At length Humphrey Boffin triumphed, and the King's Stone stood in the centre of his own courtyard. But his triumph was of short-lived duration, for no sooner had the shades of night appeared, than an indescribable tumult appeared to surround his house, waxing louder and fiercer as the night drew on; nothing was heard but groans and shrieks, the clash of weapons, and the direful din of battle, which noises lasted till the morning, when all again was still. Humphrey Boffin was greatly frightened; but, for all that, his heart was not changed, and in spite of omens he swore he would keep the stone. The second night was worse than the first; on the third, the uproar of the two were combined, and then Humphrey Boffin gave in.

 

Adopting his wife's counsel (for she, clever woman, saw at once where the shoe pinched), he agreed to restore the King's Stone to the place where Mother Shipton had commanded it to stand. But, the difficulty was how to accomplish the task. It had taken four-and-twenty horses to drag the stone down hill. How many must there be to carry it up again? A single pair settled the question : they wer no sooner in the shafts than they drew the wagon with perfect ease; nor did they stop to breathe nor did they turn a hair on their up-hill journey!

 

The country people, however, were right.
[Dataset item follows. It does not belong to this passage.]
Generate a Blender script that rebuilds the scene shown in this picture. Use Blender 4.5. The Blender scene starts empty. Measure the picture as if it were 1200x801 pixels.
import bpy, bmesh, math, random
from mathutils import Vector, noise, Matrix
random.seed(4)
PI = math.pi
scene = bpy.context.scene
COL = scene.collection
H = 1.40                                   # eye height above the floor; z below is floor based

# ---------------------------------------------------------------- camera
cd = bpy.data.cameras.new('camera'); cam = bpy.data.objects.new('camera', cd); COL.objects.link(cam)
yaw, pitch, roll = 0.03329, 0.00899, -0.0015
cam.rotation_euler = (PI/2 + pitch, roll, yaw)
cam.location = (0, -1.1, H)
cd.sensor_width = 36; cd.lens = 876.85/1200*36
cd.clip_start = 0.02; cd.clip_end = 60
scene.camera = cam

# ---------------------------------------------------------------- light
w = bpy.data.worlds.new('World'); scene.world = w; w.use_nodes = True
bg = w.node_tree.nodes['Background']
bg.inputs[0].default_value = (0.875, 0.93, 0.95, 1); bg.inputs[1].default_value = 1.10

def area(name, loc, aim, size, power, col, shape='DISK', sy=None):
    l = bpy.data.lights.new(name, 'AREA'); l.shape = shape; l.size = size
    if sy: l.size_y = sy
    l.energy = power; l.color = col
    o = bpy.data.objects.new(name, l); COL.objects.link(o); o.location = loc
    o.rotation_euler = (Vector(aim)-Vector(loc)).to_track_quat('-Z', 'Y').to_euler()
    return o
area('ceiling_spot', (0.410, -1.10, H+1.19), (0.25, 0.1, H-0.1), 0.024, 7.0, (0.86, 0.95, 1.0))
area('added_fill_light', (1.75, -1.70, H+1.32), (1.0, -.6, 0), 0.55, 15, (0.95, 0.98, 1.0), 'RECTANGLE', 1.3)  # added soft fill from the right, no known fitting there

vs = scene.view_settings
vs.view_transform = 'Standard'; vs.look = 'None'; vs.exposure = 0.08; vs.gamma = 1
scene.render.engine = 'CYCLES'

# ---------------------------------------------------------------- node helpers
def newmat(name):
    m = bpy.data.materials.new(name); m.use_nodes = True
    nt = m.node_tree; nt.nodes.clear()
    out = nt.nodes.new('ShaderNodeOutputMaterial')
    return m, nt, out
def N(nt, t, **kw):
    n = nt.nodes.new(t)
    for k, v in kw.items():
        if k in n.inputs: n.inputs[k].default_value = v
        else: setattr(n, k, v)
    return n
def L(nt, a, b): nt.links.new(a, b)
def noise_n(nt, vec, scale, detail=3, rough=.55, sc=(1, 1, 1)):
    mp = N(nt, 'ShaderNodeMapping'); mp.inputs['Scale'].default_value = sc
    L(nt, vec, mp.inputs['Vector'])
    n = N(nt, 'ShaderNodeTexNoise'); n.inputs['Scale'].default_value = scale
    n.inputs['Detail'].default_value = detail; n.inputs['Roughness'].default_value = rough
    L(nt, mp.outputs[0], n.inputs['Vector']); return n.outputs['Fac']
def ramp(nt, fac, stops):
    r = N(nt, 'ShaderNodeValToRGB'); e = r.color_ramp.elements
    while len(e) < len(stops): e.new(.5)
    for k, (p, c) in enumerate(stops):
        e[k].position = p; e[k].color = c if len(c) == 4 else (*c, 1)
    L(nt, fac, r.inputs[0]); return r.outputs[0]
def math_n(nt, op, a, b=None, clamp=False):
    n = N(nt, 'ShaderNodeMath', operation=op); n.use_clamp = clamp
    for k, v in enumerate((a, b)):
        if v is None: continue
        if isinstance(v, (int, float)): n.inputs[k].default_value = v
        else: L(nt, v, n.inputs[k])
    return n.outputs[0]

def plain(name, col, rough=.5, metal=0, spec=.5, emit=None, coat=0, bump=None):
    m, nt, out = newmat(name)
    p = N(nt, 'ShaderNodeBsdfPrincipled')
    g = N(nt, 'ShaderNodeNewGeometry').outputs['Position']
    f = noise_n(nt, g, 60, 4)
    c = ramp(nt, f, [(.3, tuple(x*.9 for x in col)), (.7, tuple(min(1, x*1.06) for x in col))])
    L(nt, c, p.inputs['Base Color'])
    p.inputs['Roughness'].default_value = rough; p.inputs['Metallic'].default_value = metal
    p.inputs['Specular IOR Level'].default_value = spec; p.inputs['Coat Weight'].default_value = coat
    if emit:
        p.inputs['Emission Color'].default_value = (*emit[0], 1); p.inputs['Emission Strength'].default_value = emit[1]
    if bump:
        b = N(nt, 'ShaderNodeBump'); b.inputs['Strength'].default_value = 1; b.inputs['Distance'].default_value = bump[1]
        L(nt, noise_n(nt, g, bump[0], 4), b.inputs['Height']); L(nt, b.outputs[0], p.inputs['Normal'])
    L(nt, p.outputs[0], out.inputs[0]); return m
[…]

The attempt did Humphrey Boffin "no good;" the civil war breaking out shortly afterwards, his homestead was burnt and his house ransacked by Cromwell's troopers, and he himself, endeavouring to escape - without Mrs. Boffin- tumbled into a well and was drowned. The lady, it is added, eventually consoled herself by marrying the captain of the troop, who, when the wars were over, became a thriving farmer and leader of the conventicle at Banbury." - from p163 of 'Household Words', an article on Mother Shipton, in volume 14, for July-December 1856.